I'm curious -- do you ever get strong winds where you live? Wind is the papaya plant's worst enemy, especially when they have a huge crop of fruit. Here I don't have much of a problem with wind damage to the plant overall...just the leaves. The stems are very strongly anchored in the ground even when loaded with fruit.

I have seen photos in Florida where they are completely ripped out of the ground from strong Hurricane (Cyclone) storm winds.

Do Cyclones hit the Fiji Islands?

28 Apr, 2009

 

Delonix,
Thanks for the interesting information and tip on replanting, I will try to be cautious in not damaging the roots.

We do get hit by Cyclones here, which is common between the November to April months and mostly accompanied with mass flooding in the lower lying areas causing so much devastation.

29 Apr, 2009

 

Panther:

You're welcome for the information.

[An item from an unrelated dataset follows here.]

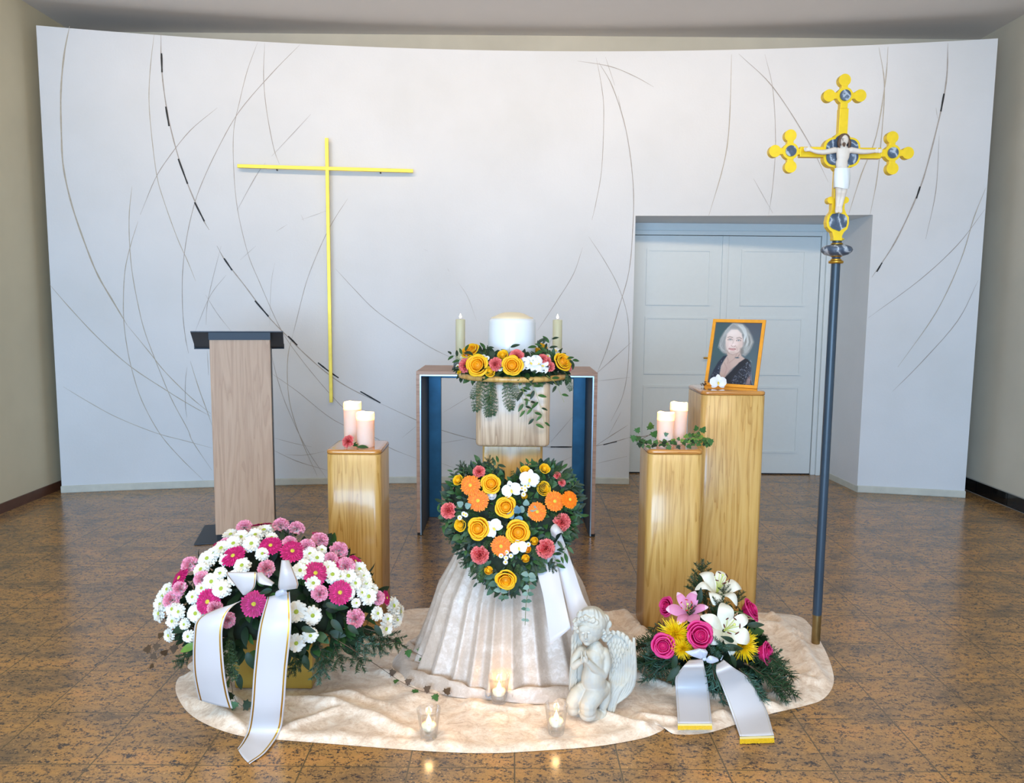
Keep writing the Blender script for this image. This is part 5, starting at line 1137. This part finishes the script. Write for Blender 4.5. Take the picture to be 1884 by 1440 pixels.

Good luck planting the seedlings!

It sounds exciting, however, not so good for plants or people to get hit by
a cyclone (hurricane). It seems your cyclone season is just about over for the year though.

We're lucky here...there hasn't been a hurricane (cyclone) in San Diego since 1858. Although, there has been some tropical storms since then. I do hope we receive some rains (remnants) from a hurricane this year...because we are in such a horrible drought...and will have to cut back water usage by 20% (mandatory).

29 Apr, 2009

 

It must be hard having to cut back on water usage, I hope too that you do get rain soon.
This all adds up to Global Warming which will be affecting us all with changed weather patterns etc.

30 Apr, 2009

 

Panther:

It is difficult to have to ration water, especially when someone has a
lot of plants. I do hope we get some good rains during the monsoonal season, however...85% of the time we just get the heat and humidity with the big puffy clouds (Cumulonimbus clouds).